::: SUPPLIED INFORMATION :::

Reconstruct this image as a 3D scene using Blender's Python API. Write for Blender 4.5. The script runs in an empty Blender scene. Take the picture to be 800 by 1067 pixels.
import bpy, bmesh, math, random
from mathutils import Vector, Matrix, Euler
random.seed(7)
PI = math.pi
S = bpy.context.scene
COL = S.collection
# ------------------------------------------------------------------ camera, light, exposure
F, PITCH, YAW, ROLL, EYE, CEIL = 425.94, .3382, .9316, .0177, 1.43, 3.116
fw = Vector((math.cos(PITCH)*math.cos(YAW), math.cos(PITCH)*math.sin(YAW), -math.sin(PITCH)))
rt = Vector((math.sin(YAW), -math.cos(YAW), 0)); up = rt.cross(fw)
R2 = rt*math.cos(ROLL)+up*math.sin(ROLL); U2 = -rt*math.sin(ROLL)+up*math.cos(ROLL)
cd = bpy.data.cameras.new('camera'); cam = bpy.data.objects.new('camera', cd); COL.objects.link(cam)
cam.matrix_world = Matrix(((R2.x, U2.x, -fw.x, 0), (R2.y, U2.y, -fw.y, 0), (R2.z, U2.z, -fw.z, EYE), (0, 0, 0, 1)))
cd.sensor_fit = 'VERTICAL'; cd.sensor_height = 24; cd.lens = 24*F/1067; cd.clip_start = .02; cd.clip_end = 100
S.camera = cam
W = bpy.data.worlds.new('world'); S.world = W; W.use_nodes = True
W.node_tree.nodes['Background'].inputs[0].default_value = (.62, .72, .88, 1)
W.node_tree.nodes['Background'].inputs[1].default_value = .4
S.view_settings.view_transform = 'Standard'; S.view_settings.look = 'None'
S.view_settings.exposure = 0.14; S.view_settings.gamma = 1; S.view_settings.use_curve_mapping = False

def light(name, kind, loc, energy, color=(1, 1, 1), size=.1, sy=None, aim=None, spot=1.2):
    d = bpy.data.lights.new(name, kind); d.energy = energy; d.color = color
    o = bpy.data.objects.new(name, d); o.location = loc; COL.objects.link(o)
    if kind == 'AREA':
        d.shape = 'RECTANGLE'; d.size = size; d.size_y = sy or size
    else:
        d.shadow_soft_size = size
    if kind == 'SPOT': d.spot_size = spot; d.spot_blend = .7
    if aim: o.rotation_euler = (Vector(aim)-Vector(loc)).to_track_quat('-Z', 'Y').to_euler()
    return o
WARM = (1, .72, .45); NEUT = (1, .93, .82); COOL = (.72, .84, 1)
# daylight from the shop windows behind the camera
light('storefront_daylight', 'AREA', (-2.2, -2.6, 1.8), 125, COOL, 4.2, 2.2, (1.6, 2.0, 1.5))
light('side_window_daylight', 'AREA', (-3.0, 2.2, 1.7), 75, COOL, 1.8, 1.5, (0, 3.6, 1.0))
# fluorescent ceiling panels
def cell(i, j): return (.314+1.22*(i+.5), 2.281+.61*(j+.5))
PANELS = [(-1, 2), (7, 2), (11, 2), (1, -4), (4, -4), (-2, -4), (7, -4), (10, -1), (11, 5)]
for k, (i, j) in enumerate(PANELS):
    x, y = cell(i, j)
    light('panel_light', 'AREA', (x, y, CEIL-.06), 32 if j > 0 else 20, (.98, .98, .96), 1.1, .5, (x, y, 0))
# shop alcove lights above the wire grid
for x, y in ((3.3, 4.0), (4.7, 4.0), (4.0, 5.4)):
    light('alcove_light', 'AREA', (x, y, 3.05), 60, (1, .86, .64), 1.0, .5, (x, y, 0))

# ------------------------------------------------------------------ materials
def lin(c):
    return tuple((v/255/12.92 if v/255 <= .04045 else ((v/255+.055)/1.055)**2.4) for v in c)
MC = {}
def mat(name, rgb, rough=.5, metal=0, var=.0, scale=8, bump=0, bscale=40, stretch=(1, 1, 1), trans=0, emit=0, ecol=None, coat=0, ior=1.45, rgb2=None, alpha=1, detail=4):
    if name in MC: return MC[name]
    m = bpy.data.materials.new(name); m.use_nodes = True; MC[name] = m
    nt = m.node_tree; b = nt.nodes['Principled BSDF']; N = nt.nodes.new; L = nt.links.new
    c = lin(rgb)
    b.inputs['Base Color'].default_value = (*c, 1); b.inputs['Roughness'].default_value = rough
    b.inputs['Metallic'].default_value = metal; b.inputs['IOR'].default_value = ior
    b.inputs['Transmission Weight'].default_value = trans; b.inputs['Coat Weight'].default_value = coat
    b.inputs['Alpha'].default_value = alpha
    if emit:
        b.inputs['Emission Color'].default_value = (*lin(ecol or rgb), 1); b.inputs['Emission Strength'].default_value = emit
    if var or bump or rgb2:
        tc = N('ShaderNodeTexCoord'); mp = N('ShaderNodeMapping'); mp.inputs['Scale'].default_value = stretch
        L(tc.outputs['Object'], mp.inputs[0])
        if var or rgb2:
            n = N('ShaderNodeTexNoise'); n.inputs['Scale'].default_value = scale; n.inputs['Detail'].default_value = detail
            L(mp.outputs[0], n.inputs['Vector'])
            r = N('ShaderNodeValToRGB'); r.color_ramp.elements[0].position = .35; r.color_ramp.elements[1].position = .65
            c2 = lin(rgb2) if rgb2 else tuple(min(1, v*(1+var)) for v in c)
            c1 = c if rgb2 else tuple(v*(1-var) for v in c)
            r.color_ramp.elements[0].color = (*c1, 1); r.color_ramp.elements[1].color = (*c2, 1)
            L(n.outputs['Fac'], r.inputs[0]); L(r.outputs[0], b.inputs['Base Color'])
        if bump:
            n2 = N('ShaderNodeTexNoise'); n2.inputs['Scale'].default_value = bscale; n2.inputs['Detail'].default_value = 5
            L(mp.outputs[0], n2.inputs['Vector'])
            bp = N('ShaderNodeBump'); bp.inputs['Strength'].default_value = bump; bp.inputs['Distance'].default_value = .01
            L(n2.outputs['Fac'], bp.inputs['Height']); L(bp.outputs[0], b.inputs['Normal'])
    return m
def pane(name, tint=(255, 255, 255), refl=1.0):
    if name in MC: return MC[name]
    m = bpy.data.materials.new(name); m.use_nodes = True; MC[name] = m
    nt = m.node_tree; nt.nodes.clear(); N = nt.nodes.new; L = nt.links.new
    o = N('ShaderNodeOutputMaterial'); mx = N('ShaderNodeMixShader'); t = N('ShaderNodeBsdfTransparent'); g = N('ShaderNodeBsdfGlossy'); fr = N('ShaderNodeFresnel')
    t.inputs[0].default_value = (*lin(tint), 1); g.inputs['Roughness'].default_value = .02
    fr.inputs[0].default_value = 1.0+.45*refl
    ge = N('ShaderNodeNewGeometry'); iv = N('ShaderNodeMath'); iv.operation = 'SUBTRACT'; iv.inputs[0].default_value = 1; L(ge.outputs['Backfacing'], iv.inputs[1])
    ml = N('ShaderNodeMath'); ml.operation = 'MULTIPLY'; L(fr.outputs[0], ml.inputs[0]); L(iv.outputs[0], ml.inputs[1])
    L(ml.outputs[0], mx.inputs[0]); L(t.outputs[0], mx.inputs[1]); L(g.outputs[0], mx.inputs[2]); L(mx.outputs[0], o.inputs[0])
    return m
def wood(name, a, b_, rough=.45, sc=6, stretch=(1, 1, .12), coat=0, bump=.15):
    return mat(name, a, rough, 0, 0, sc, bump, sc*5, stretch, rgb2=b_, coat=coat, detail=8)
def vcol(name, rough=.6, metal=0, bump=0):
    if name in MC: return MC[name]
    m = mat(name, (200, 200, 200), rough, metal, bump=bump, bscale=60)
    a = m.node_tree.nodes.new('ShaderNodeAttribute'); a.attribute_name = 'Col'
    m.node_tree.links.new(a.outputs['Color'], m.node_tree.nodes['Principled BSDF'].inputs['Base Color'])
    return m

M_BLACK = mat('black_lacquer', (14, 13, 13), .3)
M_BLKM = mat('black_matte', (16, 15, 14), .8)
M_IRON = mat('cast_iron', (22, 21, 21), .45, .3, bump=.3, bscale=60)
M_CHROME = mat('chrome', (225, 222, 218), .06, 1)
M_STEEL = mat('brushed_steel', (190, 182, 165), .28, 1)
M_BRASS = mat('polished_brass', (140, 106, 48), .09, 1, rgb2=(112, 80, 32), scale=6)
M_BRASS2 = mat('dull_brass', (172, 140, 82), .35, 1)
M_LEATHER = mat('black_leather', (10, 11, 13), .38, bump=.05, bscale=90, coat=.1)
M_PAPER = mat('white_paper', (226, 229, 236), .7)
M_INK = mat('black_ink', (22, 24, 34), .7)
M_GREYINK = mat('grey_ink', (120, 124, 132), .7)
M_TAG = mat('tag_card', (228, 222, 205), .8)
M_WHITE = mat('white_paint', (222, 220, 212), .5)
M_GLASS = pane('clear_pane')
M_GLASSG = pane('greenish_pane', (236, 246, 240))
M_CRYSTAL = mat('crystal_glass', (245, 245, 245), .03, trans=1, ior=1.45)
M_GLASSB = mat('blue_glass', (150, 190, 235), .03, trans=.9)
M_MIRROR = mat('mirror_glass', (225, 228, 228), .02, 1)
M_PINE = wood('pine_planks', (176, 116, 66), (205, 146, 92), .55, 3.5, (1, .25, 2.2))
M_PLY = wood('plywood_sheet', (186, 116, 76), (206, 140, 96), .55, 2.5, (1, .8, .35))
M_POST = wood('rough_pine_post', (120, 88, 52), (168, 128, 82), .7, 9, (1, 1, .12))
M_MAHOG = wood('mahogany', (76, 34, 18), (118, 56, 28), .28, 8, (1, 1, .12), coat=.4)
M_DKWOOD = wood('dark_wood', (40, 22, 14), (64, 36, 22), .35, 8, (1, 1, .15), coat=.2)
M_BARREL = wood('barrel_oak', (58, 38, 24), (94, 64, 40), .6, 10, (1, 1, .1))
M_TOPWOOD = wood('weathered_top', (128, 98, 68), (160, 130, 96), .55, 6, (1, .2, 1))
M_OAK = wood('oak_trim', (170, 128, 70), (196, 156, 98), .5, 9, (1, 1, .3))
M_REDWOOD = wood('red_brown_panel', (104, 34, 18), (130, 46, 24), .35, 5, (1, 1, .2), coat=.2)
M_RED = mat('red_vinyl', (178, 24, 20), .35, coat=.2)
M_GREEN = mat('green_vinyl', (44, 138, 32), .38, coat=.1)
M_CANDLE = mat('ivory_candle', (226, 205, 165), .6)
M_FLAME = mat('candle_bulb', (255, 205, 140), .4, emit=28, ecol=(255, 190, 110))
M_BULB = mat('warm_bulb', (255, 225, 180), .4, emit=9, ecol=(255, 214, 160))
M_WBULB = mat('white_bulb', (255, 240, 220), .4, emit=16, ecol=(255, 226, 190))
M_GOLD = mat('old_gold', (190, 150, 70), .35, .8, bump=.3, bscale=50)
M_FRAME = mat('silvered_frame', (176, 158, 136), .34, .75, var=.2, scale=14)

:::

* _WHAT TO DO_: Determine how many lines of the listing above hold the word "scene". Report that number without anything else.

* _WRITTEN RESPONSE_: 2